Lucky Karim is a human rights activist and Refugee Women for Peace and Justice (RWPJ) founder and executive director. From Burma (Myanmar), Lucky is a member of the Rohingya community with six years of lived experience in Bangladesh refugee camps. She has also worked for a number of international organizations and helps translate the needs of her people.
Lucky was forced to flee her home in August 2017 at the age of fourteen after the genocide against her community was committed by the military. She is the first Rohingya girl able to communicate directly with policymakers, INGO leaders, and government leaders in English. She also testified before the Tom Lantos Human Rights Commission in the U.S. Congress in 2023. Since then, she has been at almost every table discussing Burma- or Rohingya-related issues, including at the UN in New York and Geneva, with the Bangladesh government in Cox’s Bazar, and on Capitol Hill in Washington, DC.

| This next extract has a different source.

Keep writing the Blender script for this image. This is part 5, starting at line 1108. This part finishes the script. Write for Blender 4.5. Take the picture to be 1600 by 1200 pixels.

Lucky was resettled to the United States in 2022 and is now a permanent resident. She is currently a fellow at Refugees International.
RWPJ Field Team
Field coordinators, facilitators, and trainers in the refugee camps are high school graduates from Myanmar with experience working for International Humanitarian Organizations for over six years.
RWPJ Volunteers
Our fifty women volunteers are under 30 and from 25 different blocks in the camps. They escaped genocide in 2017 in Myanmar and are now living in the mega camps. Many were never allowed to attend school or even hold a pen.
RWPJ Program Officer
Tom Clowes, our Program Officer, is an experienced non-profit administrator. In 2011, he founded Crossing Borders Music, a multicultural organization of color which shares the stories and music of those whose voices are suppressed. In 2015 he became the organization’s first Executive Director, driving its dramatic and sustained growth into an internationally-recognized, professionally-managed arts, culture, and education organization. Through CBM, he’s worked with many musicians forced to flee their homes, including Rohingya Refugees in Bangladesh, the US, and Canada.